<<<<
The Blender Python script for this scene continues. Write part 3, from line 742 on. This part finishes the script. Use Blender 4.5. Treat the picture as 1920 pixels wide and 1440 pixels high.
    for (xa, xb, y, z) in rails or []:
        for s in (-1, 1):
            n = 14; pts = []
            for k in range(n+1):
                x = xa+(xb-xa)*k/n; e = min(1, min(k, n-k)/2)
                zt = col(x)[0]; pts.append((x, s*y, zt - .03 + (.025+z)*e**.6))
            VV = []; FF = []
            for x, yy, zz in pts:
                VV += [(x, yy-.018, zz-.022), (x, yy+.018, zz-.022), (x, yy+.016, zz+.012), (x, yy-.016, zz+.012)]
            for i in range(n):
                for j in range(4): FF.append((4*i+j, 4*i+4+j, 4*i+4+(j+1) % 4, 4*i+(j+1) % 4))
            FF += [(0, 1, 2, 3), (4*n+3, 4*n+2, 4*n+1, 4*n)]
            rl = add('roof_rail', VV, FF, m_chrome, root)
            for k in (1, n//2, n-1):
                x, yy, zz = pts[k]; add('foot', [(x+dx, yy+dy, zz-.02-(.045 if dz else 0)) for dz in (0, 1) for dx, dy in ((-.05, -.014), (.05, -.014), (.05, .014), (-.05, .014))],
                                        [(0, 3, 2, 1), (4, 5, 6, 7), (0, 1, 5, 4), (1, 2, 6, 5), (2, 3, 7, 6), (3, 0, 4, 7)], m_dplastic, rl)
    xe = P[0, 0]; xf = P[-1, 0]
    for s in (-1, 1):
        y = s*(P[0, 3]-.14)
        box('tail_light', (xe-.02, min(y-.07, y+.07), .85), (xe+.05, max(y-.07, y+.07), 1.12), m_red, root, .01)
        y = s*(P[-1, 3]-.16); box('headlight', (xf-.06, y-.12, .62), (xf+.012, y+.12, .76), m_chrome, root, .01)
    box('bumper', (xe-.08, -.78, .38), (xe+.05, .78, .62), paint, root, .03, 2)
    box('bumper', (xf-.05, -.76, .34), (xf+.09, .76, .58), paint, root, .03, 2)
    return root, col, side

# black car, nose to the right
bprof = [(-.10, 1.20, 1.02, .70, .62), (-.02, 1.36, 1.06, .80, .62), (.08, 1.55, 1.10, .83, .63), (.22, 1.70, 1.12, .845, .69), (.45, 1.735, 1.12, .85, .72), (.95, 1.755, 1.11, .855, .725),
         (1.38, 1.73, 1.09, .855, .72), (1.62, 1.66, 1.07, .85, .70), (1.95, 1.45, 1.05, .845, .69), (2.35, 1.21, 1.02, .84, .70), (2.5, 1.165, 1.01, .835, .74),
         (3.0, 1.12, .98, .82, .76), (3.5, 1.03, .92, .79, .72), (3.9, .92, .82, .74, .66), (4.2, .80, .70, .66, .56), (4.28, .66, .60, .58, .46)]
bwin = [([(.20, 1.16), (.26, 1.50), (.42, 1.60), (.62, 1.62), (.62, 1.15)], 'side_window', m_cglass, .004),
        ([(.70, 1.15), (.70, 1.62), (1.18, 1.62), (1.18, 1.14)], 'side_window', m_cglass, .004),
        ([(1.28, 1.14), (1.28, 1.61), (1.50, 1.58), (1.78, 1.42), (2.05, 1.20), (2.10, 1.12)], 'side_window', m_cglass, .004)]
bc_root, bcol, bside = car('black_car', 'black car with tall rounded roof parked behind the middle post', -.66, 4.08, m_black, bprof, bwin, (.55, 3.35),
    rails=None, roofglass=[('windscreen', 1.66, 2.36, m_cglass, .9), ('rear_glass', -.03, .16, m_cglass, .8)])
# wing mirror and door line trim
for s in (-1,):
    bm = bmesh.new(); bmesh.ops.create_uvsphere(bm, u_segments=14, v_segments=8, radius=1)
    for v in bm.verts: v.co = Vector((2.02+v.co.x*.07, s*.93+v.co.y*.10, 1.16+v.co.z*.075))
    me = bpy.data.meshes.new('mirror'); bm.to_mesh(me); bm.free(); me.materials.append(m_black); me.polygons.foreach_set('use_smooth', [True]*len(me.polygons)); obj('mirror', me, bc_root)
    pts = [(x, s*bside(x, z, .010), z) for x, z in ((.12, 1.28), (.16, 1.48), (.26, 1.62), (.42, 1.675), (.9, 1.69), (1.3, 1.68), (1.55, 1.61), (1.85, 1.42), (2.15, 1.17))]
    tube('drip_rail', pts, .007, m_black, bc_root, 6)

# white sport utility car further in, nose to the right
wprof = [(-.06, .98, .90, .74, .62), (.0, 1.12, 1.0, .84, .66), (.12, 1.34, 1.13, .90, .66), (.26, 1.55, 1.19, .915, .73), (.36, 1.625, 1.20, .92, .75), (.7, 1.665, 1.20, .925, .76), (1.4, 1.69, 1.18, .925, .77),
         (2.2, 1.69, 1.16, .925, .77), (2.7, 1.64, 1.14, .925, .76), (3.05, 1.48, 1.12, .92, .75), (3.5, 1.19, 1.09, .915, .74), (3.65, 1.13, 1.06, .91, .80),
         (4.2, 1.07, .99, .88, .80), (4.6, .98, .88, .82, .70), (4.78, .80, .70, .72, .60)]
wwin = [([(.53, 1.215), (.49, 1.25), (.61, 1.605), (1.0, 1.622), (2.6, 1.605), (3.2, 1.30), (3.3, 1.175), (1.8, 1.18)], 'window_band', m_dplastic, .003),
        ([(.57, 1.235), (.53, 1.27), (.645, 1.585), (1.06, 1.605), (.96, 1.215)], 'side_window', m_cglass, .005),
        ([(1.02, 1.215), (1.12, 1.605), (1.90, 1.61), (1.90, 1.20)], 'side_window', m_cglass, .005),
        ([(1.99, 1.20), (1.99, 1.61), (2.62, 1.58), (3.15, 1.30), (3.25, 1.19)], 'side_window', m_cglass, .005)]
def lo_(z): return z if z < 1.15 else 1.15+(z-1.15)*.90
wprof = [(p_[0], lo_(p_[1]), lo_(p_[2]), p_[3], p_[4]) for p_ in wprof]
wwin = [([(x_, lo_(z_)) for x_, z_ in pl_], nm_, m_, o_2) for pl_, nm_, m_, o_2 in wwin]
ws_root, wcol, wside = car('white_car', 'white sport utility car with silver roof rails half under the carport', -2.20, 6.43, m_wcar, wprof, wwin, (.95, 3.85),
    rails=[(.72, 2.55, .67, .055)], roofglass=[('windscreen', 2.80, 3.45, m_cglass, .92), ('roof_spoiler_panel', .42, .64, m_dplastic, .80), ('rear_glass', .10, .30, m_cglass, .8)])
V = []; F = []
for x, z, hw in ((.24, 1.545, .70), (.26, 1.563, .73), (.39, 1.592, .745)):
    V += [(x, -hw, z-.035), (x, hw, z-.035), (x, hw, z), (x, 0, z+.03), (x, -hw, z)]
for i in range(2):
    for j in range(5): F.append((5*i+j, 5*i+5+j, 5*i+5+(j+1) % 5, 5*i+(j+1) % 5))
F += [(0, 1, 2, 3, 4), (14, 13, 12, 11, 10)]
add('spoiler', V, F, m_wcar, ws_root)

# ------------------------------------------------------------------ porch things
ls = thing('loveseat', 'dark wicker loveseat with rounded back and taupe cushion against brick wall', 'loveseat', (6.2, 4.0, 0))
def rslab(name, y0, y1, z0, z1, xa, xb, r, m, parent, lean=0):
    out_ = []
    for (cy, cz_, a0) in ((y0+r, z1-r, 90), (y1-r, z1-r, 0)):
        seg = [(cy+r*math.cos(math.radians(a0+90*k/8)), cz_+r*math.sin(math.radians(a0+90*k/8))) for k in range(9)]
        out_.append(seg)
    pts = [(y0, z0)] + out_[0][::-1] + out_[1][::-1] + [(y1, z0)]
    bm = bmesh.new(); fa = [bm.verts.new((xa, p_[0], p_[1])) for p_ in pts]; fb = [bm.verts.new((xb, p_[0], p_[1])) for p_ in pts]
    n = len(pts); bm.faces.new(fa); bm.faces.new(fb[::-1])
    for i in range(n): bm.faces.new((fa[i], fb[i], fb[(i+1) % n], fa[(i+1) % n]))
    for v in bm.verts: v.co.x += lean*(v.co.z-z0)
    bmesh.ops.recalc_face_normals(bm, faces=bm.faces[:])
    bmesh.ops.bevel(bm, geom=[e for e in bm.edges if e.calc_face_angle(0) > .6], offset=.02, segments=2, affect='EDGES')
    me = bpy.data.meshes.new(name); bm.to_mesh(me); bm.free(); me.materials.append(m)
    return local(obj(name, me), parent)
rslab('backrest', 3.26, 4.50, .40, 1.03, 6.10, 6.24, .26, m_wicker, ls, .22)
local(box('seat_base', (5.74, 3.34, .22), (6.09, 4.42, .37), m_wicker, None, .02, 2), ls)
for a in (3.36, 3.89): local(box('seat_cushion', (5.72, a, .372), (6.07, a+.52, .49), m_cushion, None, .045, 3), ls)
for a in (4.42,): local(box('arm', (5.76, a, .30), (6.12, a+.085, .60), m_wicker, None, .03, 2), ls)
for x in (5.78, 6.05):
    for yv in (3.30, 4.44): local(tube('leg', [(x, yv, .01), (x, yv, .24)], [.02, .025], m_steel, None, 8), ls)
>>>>
* _Aim_
Print exactly, and only, the lines beginning at the top of the listing and ending at the line with "return root, col, side".

* _Solution to this problem_
The Blender Python script for this scene continues. Write part 3, from line 742 on. This part finishes the script. Use Blender 4.5. Treat the picture as 1920 pixels wide and 1440 pixels high.
    for (xa, xb, y, z) in rails or []:
        for s in (-1, 1):
            n = 14; pts = []
            for k in range(n+1):
                x = xa+(xb-xa)*k/n; e = min(1, min(k, n-k)/2)
                zt = col(x)[0]; pts.append((x, s*y, zt - .03 + (.025+z)*e**.6))
            VV = []; FF = []
            for x, yy, zz in pts:
                VV += [(x, yy-.018, zz-.022), (x, yy+.018, zz-.022), (x, yy+.016, zz+.012), (x, yy-.016, zz+.012)]
            for i in range(n):
                for j in range(4): FF.append((4*i+j, 4*i+4+j, 4*i+4+(j+1) % 4, 4*i+(j+1) % 4))
            FF += [(0, 1, 2, 3), (4*n+3, 4*n+2, 4*n+1, 4*n)]
            rl = add('roof_rail', VV, FF, m_chrome, root)
            for k in (1, n//2, n-1):
                x, yy, zz = pts[k]; add('foot', [(x+dx, yy+dy, zz-.02-(.045 if dz else 0)) for dz in (0, 1) for dx, dy in ((-.05, -.014), (.05, -.014), (.05, .014), (-.05, .014))],
                                        [(0, 3, 2, 1), (4, 5, 6, 7), (0, 1, 5, 4), (1, 2, 6, 5), (2, 3, 7, 6), (3, 0, 4, 7)], m_dplastic, rl)
    xe = P[0, 0]; xf = P[-1, 0]
    for s in (-1, 1):
        y = s*(P[0, 3]-.14)
        box('tail_light', (xe-.02, min(y-.07, y+.07), .85), (xe+.05, max(y-.07, y+.07), 1.12), m_red, root, .01)
        y = s*(P[-1, 3]-.16); box('headlight', (xf-.06, y-.12, .62), (xf+.012, y+.12, .76), m_chrome, root, .01)
    box('bumper', (xe-.08, -.78, .38), (xe+.05, .78, .62), paint, root, .03, 2)
    box('bumper', (xf-.05, -.76, .34), (xf+.09, .76, .58), paint, root, .03, 2)
    return root, col, side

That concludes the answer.